Ministry wants to cut teachers’ pay

Kyodo

The Finance Ministry is calling on the education ministry to cut annual salaries for teachers at public elementary and junior high schools by ¥100,000 on average from fiscal 2014, sources revealed.

As the proposed cut is expected to help reduce the central government’s costs by around ¥25 billion annually, the Finance Ministry has been eager to implement the measure to promote fiscal rehabilitation, the sources said Friday.

However, it is uncertain whether the cost cut will be realized given that the education ministry has strongly opposed the proposal, arguing it would make it difficult to secure high-quality educators, they added.

According to the Finance Ministry, the average monthly salary in fiscal 2012 for public school teachers at age 43 came to around ¥377,000, almost equivalent to that for local government officers of the same age engaged in general work.
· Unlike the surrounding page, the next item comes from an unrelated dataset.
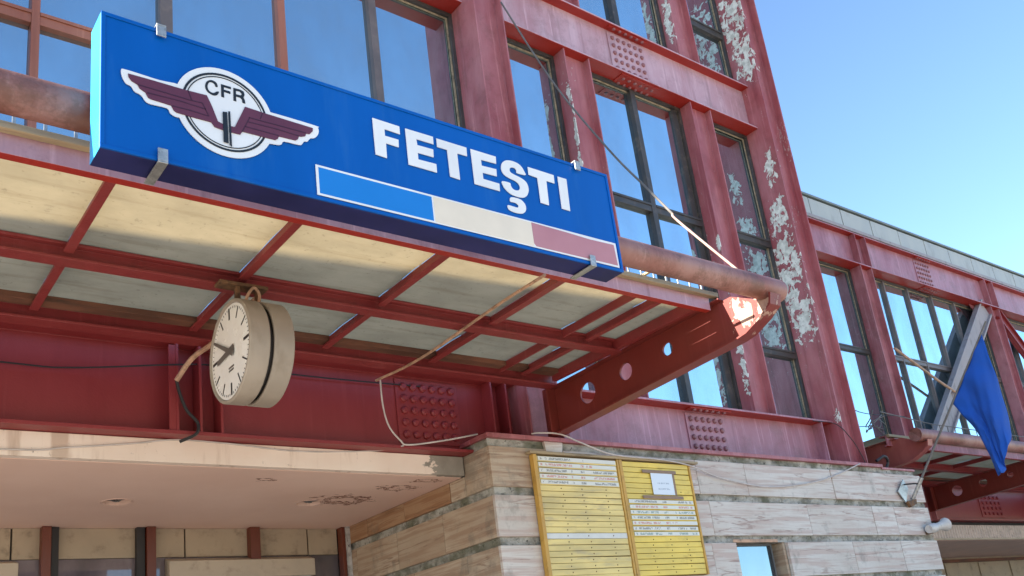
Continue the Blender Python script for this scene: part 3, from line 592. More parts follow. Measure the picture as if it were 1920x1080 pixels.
def canopy(T, dy, x0, x1, brackets, rafters, pipe, xpipe, front_plank=True, clips=True, bmat='red_beam', pmat='red_pipe'):
    for xb in brackets: bracket(T, xb, dy, 'red_bracket_skylit' if xb == 19.55 else 'red_bracket')
    b = MB(); b.tube([(xpipe[0], 5.86+dy, 4.115), (xpipe[1]-.05, 5.86+dy, 4.115), (xpipe[1]-.012, 5.86+dy, 4.115), (xpipe[1], 5.86+dy, 4.115)], [pipe, pipe, pipe*.97, pipe*.88], 28)
    b.build('front_pipe', pmat, T, smooth=True)
    # front channel, middle and inner beams
    MB().prism([(6.58, 4.105), (6.668, 4.105), (6.668, 4.13), (6.61, 4.13), (6.61, 4.275), (6.76, 4.275), (6.76, 4.30), (6.58, 4.30)], 'x', x0, x1).build('front_beam', 'red_chalky' if dy == 0 else 'red_exposed', T, bevel=0.003) if dy == 0 else \
        MB().prism([(6.58+dy, 4.07), (6.668+dy, 4.07), (6.668+dy, 4.10), (6.61+dy, 4.10), (6.61+dy, 4.29), (6.76+dy, 4.29), (6.76+dy, 4.32), (6.58+dy, 4.32)], 'x', x0, x1).build('front_beam', 'red_exposed', T, bevel=0.003)
    fb = [c for c in T.children if c.name.startswith('front_beam')][0]; fb.data.materials.append(MT['red_vivid'])
    for p in fb.data.polygons:
        if p.normal.z < -0.6: p.material_index = 1
    for nm, y, zb, zt, hw in (('middle_beam', 8.24, 4.145, 4.32, .085), ('inner_beam', 9.63, 4.12, 4.32, .10)):
        y += dy
        MB().prism([(y-hw, zb), (y+hw, zb), (y+hw, zb+.028), (y+.015, zb+.028), (y+.015, zt-.028), (y+hw, zt-.028), (y+hw, zt), (y-hw, zt), (y-hw, zt-.028), (y-.015, zt-.028), (y-.015, zb+.028), (y-hw, zb+.028)], 'x', x0, x1).build(nm, bmat, T, bevel=0.003)
    MB().box(x0, x1, 9.36+dy, 9.52+dy, 4.25, 4.315).build('ledge_board', 'brown_ledge', T, bevel=0.003)
    rows = ((6.77+dy, 8.15+dy), (8.33+dy, 9.52+dy))
    rf = sorted(rafters)
    for (ya, yb) in rows:
        for x, hw in rf:
            MB().prism([(x-hw, 4.205), (x+hw, 4.205), (x+hw, 4.235), (x+.012, 4.235), (x+.012, 4.312), (x-.012, 4.312), (x-.012, 4.235), (x-hw, 4.235)], 'y', ya, yb).build('rafter', bmat, T, bevel=0.002)
    MB().box(x1-.10, x1-.02, 6.77+dy, 9.52+dy, 4.17, 4.31).build('edge_rafter', bmat, T, bevel=0.003)
    xs = [x0] + [x for x, h in rf] + [x1]
    for (ya, yb) in ((6.62+dy, 8.24+dy), (8.245+dy, 9.85+dy)):
        for i in range(len(xs)-1):
            a, c = xs[i]+(.004), xs[i+1]-.004; v = []; f = []; nx, ny = 8, 10; sg = random.uniform(.0, .012)
            for j in range(ny+1):
                for k in range(nx+1):
                    u, t = k/nx, j/ny
                    v.append((a+(c-a)*u, ya+(yb-ya)*t, 4.326 + .006*math.sin(t*ny*1.57) - sg*math.sin(math.pi*u)*math.sin(math.pi*t)))
            for j in range(ny):
                for k in range(nx): f.append((j*(nx+1)+k, j*(nx+1)+k+1, (j+1)*(nx+1)+k+1, (j+1)*(nx+1)+k))
            MB().add(v, f).build('roof_panel', 'roof_sheet', T, smooth=True)
    if front_plank: MB().box(x0, x1+.10, 6.50+dy, 6.575+dy, 4.265, 4.325).build('edge_plank', 'timber', T, bevel=0.004)
    if clips:
        x = x0 + (1.11-x0) % .213
        while x < x1:
            MB().box(x-.012, x+.012, 6.600+dy, 6.612+dy, 4.335, 4.60).build('upright_clip', 'galvanised', T); x += .213
canopy(CAN, 0.0, X0C, X1C, [8.95], [(-2.98, .04), (-1.37, .04), (.24, .04), (1.85, .042), (3.465, .042), (5.08, .042), (6.63, .05), (7.79, .016), (8.20, .04)], .142, (X0C, 9.25))
MB().box(7.66, 7.70, 6.2, 6.75, 4.345, 4.37).build('loose_batten', 'timber', CAN)

# ================================================================== STATION SIGN
SX, SZ, SYF, SYB = 1.402, 3.582, 5.42, 5.665
LW, LH_ = 4.68, 1.055
SGN = thing('station_sign', 'long blue illuminated station sign with winged emblem and tricolour stripe above the canopy edge', 'sign', (SX+LW/2, 5.56, SZ))
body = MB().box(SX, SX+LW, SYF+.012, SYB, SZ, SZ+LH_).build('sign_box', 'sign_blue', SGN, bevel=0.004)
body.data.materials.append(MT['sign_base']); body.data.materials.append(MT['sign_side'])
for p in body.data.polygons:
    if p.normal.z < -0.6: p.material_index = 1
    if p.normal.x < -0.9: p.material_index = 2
def sg(u, v, w_): return (SX+u, SYF-w_, SZ+v)
MB().box(SX+.012, SX+LW-.012, SYF+.006, SYF+.0118, SZ+.012, SZ+LH_-.012).build('face_panel', 'sign_blue', SGN)
fr = MB(); t = .028
for a in ((0, LW, 0, t), (0, LW, LH_-t, LH_), (0, t, t, LH_-t), (LW-t, LW, t, LH_-t)): fr.box(SX+a[0], SX+a[1], SYF-.004, SYF+.0055, SZ+a[2], SZ+a[3])
fr.build('frame', 'sign_blue', SGN, bevel=0.002)
EM = {
 'S_': [(3.604, 0.759), (3.599, 0.79), (3.572, 0.836), (3.525, 0.861), (3.458, 0.865), (3.398, 0.852), (3.351, 0.816), (3.331, 0.77), (3.333, 0.726), (3.357, 0.695), (3.404, 0.677), (3.469, 0.665), (3.507, 0.645), (3.519, 0.61), (3.501, 0.58), (3.465, 0.567), (3.43, 0.576), (3.413, 0.602), (3.408, 0.627), (3.32, 0.622), (3.323, 0.582), (3.35, 0.545), (3.403, 0.514), (3.468, 0.505), (3.536, 0.512), (3.583, 0.541), (3.61, 0.585), (3.619, 0.629), (3.606, 0.678), (3.568, 0.706), (3.511, 0.721), (3.454, 0.732), (3.427, 0.747), (3.427, 0.774), (3.447, 0.794), (3.482, 0.8), (3.504, 0.783), (3.508, 0.754)],
 'CED': [(3.391, 0.478), (3.449, 0.489), (3.507, 0.485), (3.544, 0.457), (3.556, 0.419), (3.544, 0.379), (3.51, 0.349), (3.458, 0.337), (3.4, 0.338), (3.353, 0.352), (3.347, 0.391), (3.401, 0.393), (3.45, 0.392), (3.469, 0.405), (3.464, 0.426), (3.432, 0.437), (3.384, 0.436)],
 'F': [(2.048, 0.864), (2.299, 0.861), (2.298, 0.787), (2.153, 0.792), (2.152, 0.729), (2.278, 0.729), (2.273, 0.658), (2.155, 0.661), (2.151, 0.523), (2.049, 0.529)],
 'E1': [(2.354, 0.86), (2.626, 0.862), (2.623, 0.789), (2.454, 0.789), (2.458, 0.733), (2.614, 0.736), (2.61, 0.661), (2.454, 0.659), (2.453, 0.596), (2.629, 0.601), (2.627, 0.52), (2.353, 0.521)],
 'T1': [(2.659, 0.857), (2.968, 0.857), (2.964, 0.772), (2.861, 0.77), (2.858, 0.514), (2.758, 0.518), (2.758, 0.775), (2.659, 0.775)],
 'E2': [(3.011, 0.857), (3.285, 0.858), (3.279, 0.785), (3.112, 0.779), (3.112, 0.72), (3.272, 0.728), (3.267, 0.656), (3.112, 0.651), (3.111, 0.589), (3.285, 0.587), (3.28, 0.512), (3.009, 0.514)],
 'T2': [(3.648, 0.855), (3.956, 0.852), (3.95, 0.764), (3.852, 0.765), (3.839, 0.51), (3.742, 0.513), (3.746, 0.768), (3.644, 0.775)],
 'I': [(4.003, 0.851), (4.112, 0.852), (4.096, 0.512), (3.994, 0.514)],
 'MWL': [(0.17, 0.606), (0.341, 0.608), (0.544, 0.607), (0.701, 0.614), (0.735, 0.538), (0.775, 0.425), (0.812, 0.414), (0.809, 0.365), (0.75, 0.372), (0.728, 0.403), (0.558, 0.402), (0.556, 0.403), (0.488, 0.404), (0.469, 0.415), (0.451, 0.449), (0.317, 0.454), (0.299, 0.461), (0.281, 0.495), (0.245, 0.513), (0.231, 0.539), (0.191, 0.556), (0.173, 0.58)],
 'MWR': [(0.859, 0.413), (0.897, 0.417), (0.98, 0.612), (1.134, 0.605), (1.511, 0.597), (1.507, 0.569), (1.48, 0.536), (1.452, 0.531), (1.443, 0.507), (1.412, 0.492), (1.392, 0.489), (1.381, 0.462), (1.36, 0.445), (1.23, 0.44), (1.222, 0.419), (1.2, 0.4), (1.124, 0.398), (0.952, 0.397), (0.935, 0.366), (0.86, 0.365)],
 'WWL': [(0.127, 0.621), (0.141, 0.635), (0.249, 0.634), (0.378, 0.63), (0.518, 0.639), (0.606, 0.577), (0.564, 0.394), (0.525, 0.378), (0.48, 0.374), (0.446, 0.39), (0.424, 0.423), (0.317, 0.419), (0.281, 0.433), (0.256, 0.468), (0.213, 0.484), (0.191, 0.516), (0.159, 0.527), (0.138, 0.559), (0.127, 0.595)],
 'WWR': [(1.069, 0.621), (1.168, 0.632), (1.531, 0.63), (1.555, 0.616), (1.561, 0.585), (1.545, 0.543), (1.518, 0.516), (1.487, 0.504), (1.46, 0.469), (1.435, 0.462), (1.414, 0.432), (1.388, 0.419), (1.272, 0.413), (1.251, 0.384), (1.222, 0.37), (1.155, 0.361), (1.034, 0.338)],
 'gl1': [(0.231, 0.539), (0.585, 0.534), (0.667, 0.539)],
 'gl2': [(0.292, 0.496), (0.508, 0.504), (0.69, 0.496)],
 'gl3': [(0.458, 0.447), (0.565, 0.451), (0.704, 0.446)],
 'gl4': [(0.667, 0.539), (0.712, 0.444)],
 'gl5': [(0.568, 0.61), (0.593, 0.537)],
 'gr1': [(1.005, 0.528), (1.254, 0.533), (1.45, 0.535)],
 'gr2': [(0.999, 0.49), (1.204, 0.497), (1.393, 0.491)],
 'gr3': [(0.974, 0.444), (1.23, 0.445)],
 'gr4': [(1.01, 0.529), (0.95, 0.394)],
 'gr5': [(1.11, 0.598), (1.091, 0.545)],
 'rail1': [(0.81, 0.513), (0.842, 0.52), (0.845, 0.265), (0.81, 0.268)],
 'rail2': [(0.851, 0.529), (0.865, 0.533), (0.869, 0.244), (0.854, 0.255)],
 'C': [(0.783, 0.715), (0.774, 0.747), (0.737, 0.756), (0.703, 0.73), (0.692, 0.687), (0.707, 0.65), (0.744, 0.633), (0.775, 0.643), (0.792, 0.675), (0.775, 0.673), (0.751, 0.653), (0.721, 0.659), (0.709, 0.693), (0.72, 0.728), (0.74, 0.739), (0.763, 0.728), (0.766, 0.713)],
 'Fl': [(0.808, 0.747), (0.881, 0.747), (0.88, 0.729), (0.828, 0.729), (0.828, 0.707), (0.876, 0.707), (0.875, 0.687), (0.827, 0.689), (0.828, 0.641), (0.807, 0.642)],
 'Rl': [(0.899, 0.747), (0.95, 0.749), (0.975, 0.741), (0.982, 0.716), (0.973, 0.688), (0.981, 0.671), (0.985, 0.642), (0.964, 0.642), (0.96, 0.668), (0.948, 0.68), (0.916, 0.68), (0.917, 0.638), (0.896, 0.639)],
 'Rh': [(0.917, 0.729), (0.946, 0.731), (0.961, 0.716), (0.952, 0.7), (0.917, 0.699)],
}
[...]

But the annual average salary for teachers reached ¥6.08 million in the last fiscal year, which ended in March, higher than the ¥5.98 million that municipal administrative officers earned, as teachers’ base salary, used to calculate bonuses, was larger, the ministry said.

The call for wage cuts comes amid Prime Minister Shinzo Abe’s government urging Japan Inc. to raise pay as part of his goal to end deflation and to mitigate a looming sales tax hike.

  • gokyo

    It seems the logic and ethicality of the Finance Ministry is lacking considering that these same teachers racked up overtime around 100 hours a month based on the Japan Times article of October 26,2013. So we have a situation where the teachers are overworked based on their current salary structure and all that Prime Minister Abe’s cabinet is concerned with is cutting their salary to save money. And don’t forget that he also wants to improve the quality of education by going back to a six day school week which means more hours with less pay. It is also idiotic to compare the work that teachers do with government workers, especially considering that they don’t have to work at home as many teachers do. These teachers face tremendous hardships on a daily basis in dealing with their students and now we want to add to that the burden of more work for less pay seems to be counterproductive to creating a system that provides a quality education. I am sure the next thing we will hear from the Prime Minister and his cabinet is that this situation is “under control” like others.

  • Daniel Peter

    They should be cutting high school teachers salaries instead.
    The secondary schools in Japan as well as around most countries in the world are far less effective. All the research shows that.
    Those of us who have taught both will tell you that teaching secondary school is far less stressful.